**TASK OBJECTIVE**.
Count every line that has the word "extends". Give the number, without anything more.

**INFORMATION SUPPLIED**.

++++++

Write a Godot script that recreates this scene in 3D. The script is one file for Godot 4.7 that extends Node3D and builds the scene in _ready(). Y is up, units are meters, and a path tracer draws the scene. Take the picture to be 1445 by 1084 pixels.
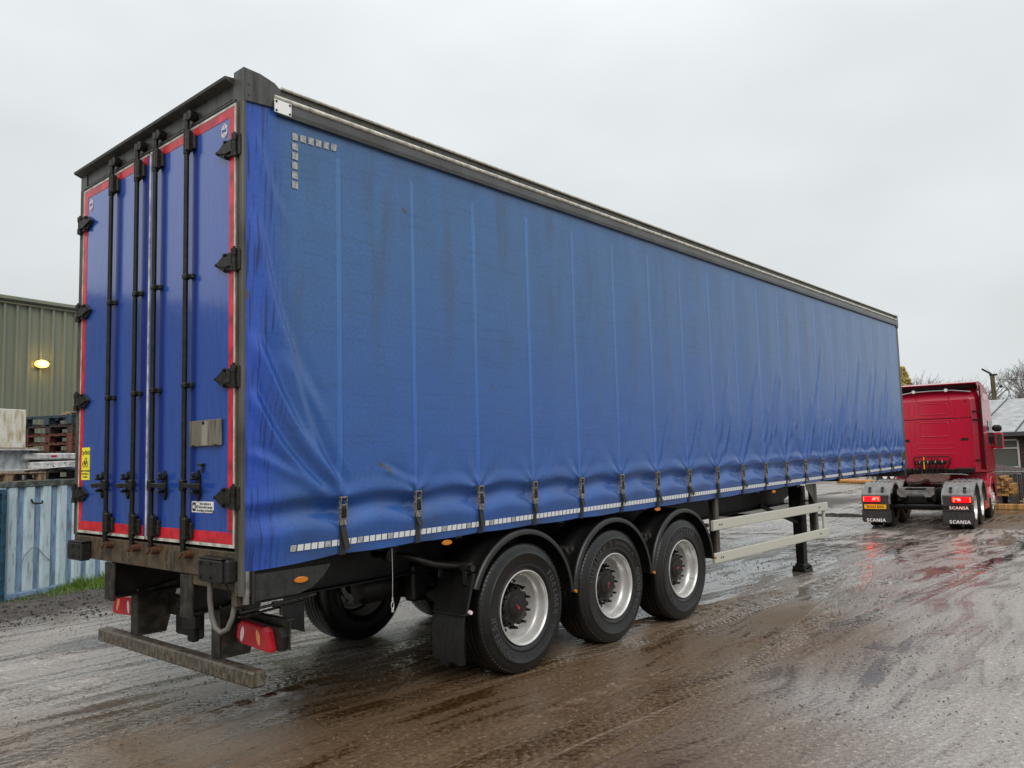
extends Node3D

class MB:
	var v := PackedVector3Array()
	var n := PackedVector3Array()
	var uv := PackedVector2Array()
	var ix := PackedInt32Array()
	func tri(a: Vector3, b: Vector3, c: Vector3, na: Vector3, nb: Vector3, nc: Vector3) -> void:
		var k := v.size()
		v.append(a); v.append(b); v.append(c)
		n.append(na); n.append(nb); n.append(nc)
		ix.append(k)
		if (b - a).cross(c - a).dot(na + nb + nc) > 0.0:
			ix.append(k + 2); ix.append(k + 1)
		else:
			ix.append(k + 1); ix.append(k + 2)
	func quad(a: Vector3, b: Vector3, c: Vector3, d: Vector3, nn: Vector3) -> void:
		squad(a, b, c, d, nn, nn, nn, nn)
	func squad(a: Vector3, b: Vector3, c: Vector3, d: Vector3, na: Vector3, nb: Vector3, nc: Vector3, nd: Vector3) -> void:
		var k := v.size()
		v.append(a); v.append(b); v.append(c); v.append(d)
		n.append(na); n.append(nb); n.append(nc); n.append(nd)
		var g := (b - a).cross(c - a) + (c - a).cross(d - a)
		if g.dot(na + nb + nc + nd) > 0.0:
			for i in [0, 2, 1, 0, 3, 2]: ix.append(k + i)
		else:
			for i in [0, 1, 2, 0, 2, 3]: ix.append(k + i)
	# chamfered box: centre, size, bevel, turn
	func box(c: Vector3, s: Vector3, b := 0.0, t := Basis()) -> MB:
		var h := s * 0.5
		b = minf(b, minf(h.x, minf(h.y, h.z)) * 0.9)
		var P := func(sx: float, sy: float, sz: float, ax: int) -> Vector3:
			var q := Vector3(sx * (h.x - (0.0 if ax == 0 else b)), sy * (h.y - (0.0 if ax == 1 else b)), sz * (h.z - (0.0 if ax == 2 else b)))
			return c + t * q
		for g in [-1.0, 1.0]:
			quad(P.call(g, -1, -1, 0), P.call(g, 1, -1, 0), P.call(g, 1, 1, 0), P.call(g, -1, 1, 0), t * Vector3(g, 0, 0))
			quad(P.call(-1, g, -1, 1), P.call(1, g, -1, 1), P.call(1, g, 1, 1), P.call(-1, g, 1, 1), t * Vector3(0, g, 0))
			quad(P.call(-1, -1, g, 2), P.call(1, -1, g, 2), P.call(1, 1, g, 2), P.call(-1, 1, g, 2), t * Vector3(0, 0, g))
		if b > 0.0:
			for g in [-1.0, 1.0]:
				for e in [-1.0, 1.0]:
					quad(P.call(-1, g, e, 1), P.call(1, g, e, 1), P.call(1, g, e, 2), P.call(-1, g, e, 2), t * Vector3(0, g, e).normalized())
					quad(P.call(g, -1, e, 0), P.call(g, 1, e, 0), P.call(g, 1, e, 2), P.call(g, -1, e, 2), t * Vector3(g, 0, e).normalized())
					quad(P.call(g, e, -1, 0), P.call(g, e, 1, 0), P.call(g, e, 1, 1), P.call(g, e, -1, 1), t * Vector3(g, e, 0).normalized())
					for f in [-1.0, 1.0]:
						var q := t * Vector3(g, e, f).normalized()
						tri(P.call(g, e, f, 0), P.call(g, e, f, 1), P.call(g, e, f, 2), q, q, q)
		return self
	# box between two corners
	func bb(a: Vector3, b: Vector3, bev := 0.0) -> MB:
		return box((a + b) * 0.5, (b - a).abs(), bev)
	# bar of rectangular section from a to b
	func bar(a: Vector3, b: Vector3, w: float, h: float, bev := 0.0, up := Vector3.UP) -> MB:
		var d := (b - a).normalized()
		var r := up.cross(d)
		if r.length() < 0.01: r = Vector3.RIGHT.cross(d)
		r = r.normalized()
		return box((a + b) * 0.5, Vector3(w, h, (b - a).length()), bev, Basis(r, d.cross(r), d))
	func cyl(a: Vector3, b: Vector3, r0: float, r1: float, seg := 12, caps := true) -> MB:
		var d := (b - a).normalized()
		var u := (Vector3.UP if absf(d.y) < 0.9 else Vector3.RIGHT).cross(d).normalized()
		var w := d.cross(u)
		for i in seg:
			var p := TAU * i / seg
			var q := TAU * (i + 1) / seg
			var e := u * cos(p) + w * sin(p)
			var f := u * cos(q) + w * sin(q)
			squad(a + e * r0, a + f * r0, b + f * r1, b + e * r1, e, f, f, e)
			if caps:
				tri(a, a + e * r0, a + f * r0, -d, -d, -d)
				tri(b, b + e * r1, b + f * r1, d, d, d)
		return self
	func tube(pts: Array, r: float, seg := 8) -> MB:
		var rings := []
		var u := Vector3.ZERO
		for i in pts.size():
			var d: Vector3 = (pts[mini(i + 1, pts.size() - 1)] - pts[maxi(i - 1, 0)]).normalized()
			if u == Vector3.ZERO: u = (Vector3.UP if absf(d.y) < 0.9 else Vector3.RIGHT).cross(d).normalized()
			u = (u - d * u.dot(d)).normalized()
			rings.append([pts[i], u, d.cross(u), d])
		for i in pts.size() - 1:
			var A: Array = rings[i]
			var B: Array = rings[i + 1]
			for k in seg:
				var p := TAU * k / seg
				var q := TAU * (k + 1) / seg
				var ea: Vector3 = A[1] * cos(p) + A[2] * sin(p)
				var fa: Vector3 = A[1] * cos(q) + A[2] * sin(q)
				var eb: Vector3 = B[1] * cos(p) + B[2] * sin(p)
				var fb: Vector3 = B[1] * cos(q) + B[2] * sin(q)
				squad(A[0] + ea * r, A[0] + fa * r, B[0] + fb * r, B[0] + eb * r, ea, fa, fb, eb)
				if i == 0: tri(A[0], A[0] + ea * r, A[0] + fa * r, -A[3], -A[3], -A[3])
				if i == pts.size() - 2: tri(B[0], B[0] + eb * r, B[0] + fb * r, B[3], B[3], B[3])
		return self
	# profile of (along x, radius); walking towards +x the skin faces outwards
	func lathe(prof: Array, xf := Transform3D(), seg := 48, a0 := 0.0, a1 := TAU, crease := 0.75) -> MB:
		var m := prof.size()
		var sn := []
		for i in m - 1:
			var d: Vector2 = prof[i + 1] - prof[i]
			sn.append(Vector2(-d.y, d.x).normalized())
		for i in m - 1:
			var n0: Vector2 = sn[i]
			var n1: Vector2 = sn[i]
			if i > 0 and sn[i].dot(sn[i - 1]) > crease: n0 = (sn[i] + sn[i - 1]).normalized()
			if i < m - 2 and sn[i].dot(sn[i + 1]) > crease: n1 = (sn[i] + sn[i + 1]).normalized()
			var p0: Vector2 = prof[i]
			var p1: Vector2 = prof[i + 1]
			for k in seg:
				var s := a0 + (a1 - a0) * k / seg
				var t := a0 + (a1 - a0) * (k + 1) / seg
				var S := Vector2(cos(s), sin(s))
				var T := Vector2(cos(t), sin(t))
				squad(xf * Vector3(p0.x, p0.y * S.x, p0.y * S.y), xf * Vector3(p0.x, p0.y * T.x, p0.y * T.y), xf * Vector3(p1.x, p1.y * T.x, p1.y * T.y), xf * Vector3(p1.x, p1.y * S.x, p1.y * S.y),
					xf.basis * Vector3(n0.x, n0.y * S.x, n0.y * S.y), xf.basis * Vector3(n0.x, n0.y * T.x, n0.y * T.y), xf.basis * Vector3(n1.x, n1.y * T.x, n1.y * T.y), xf.basis * Vector3(n1.x, n1.y * S.x, n1.y * S.y))
		return self
	# outline in local xy pushed from z = 0 to z = d
	func prism(poly: PackedVector2Array, xf: Transform3D, d: float) -> MB:
		var m := poly.size()
		var area := 0.0
		for i in m: area += poly[i].cross(poly[(i + 1) % m])
		var g := signf(area)
		for i in m:
			var a := poly[i]
			var b := poly[(i + 1) % m]
			var e := (b - a).normalized()
			quad(xf * Vector3(a.x, a.y, 0), xf * Vector3(b.x, b.y, 0), xf * Vector3(b.x, b.y, d), xf * Vector3(a.x, a.y, d), (xf.basis * Vector3(e.y * g, -e.x * g, 0)).normalized())
		var ts := Geometry2D.triangulate_polygon(poly)
		var up := xf.basis.z.normalized() * signf(d)
		for i in range(0, ts.size(), 3):
			var A := poly[ts[i]]
			var B := poly[ts[i + 1]]
			var C := poly[ts[i + 2]]
			tri(xf * Vector3(A.x, A.y, d), xf * Vector3(B.x, B.y, d), xf * Vector3(C.x, C.y, d), up, up, up)
			tri(xf * Vector3(A.x, A.y, 0), xf * Vector3(B.x, B.y, 0), xf * Vector3(C.x, C.y, 0), -up, -up, -up)
		return self
	func add(m: Mesh, xf: Transform3D) -> MB:
		for sfc in m.get_surface_count():
			var a := m.surface_get_arrays(sfc)
			var k := v.size()
			var pv: PackedVector3Array = a[Mesh.ARRAY_VERTEX]
			var pn: PackedVector3Array = a[Mesh.ARRAY_NORMAL]
			for i in pv.size():
				v.append(xf * pv[i])
				n.append((xf.basis * pn[i]).normalized())
			if a[Mesh.ARRAY_INDEX] != null:
				for i in a[Mesh.ARRAY_INDEX]: ix.append(k + i)
			else:
				for i in pv.size(): ix.append(k + i)
		return self
	func mesh() -> ArrayMesh:
		var a := []
		a.resize(Mesh.ARRAY_MAX)
		a[Mesh.ARRAY_VERTEX] = v
		a[Mesh.ARRAY_NORMAL] = n
		a[Mesh.ARRAY_INDEX] = ix
		if uv.size() == v.size(): a[Mesh.ARRAY_TEX_UV] = uv
		var m := ArrayMesh.new()
		m.add_surface_from_arrays(Mesh.PRIMITIVE_TRIANGLES, a)
		return m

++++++

**OUTPUT OF THE TASK**.
2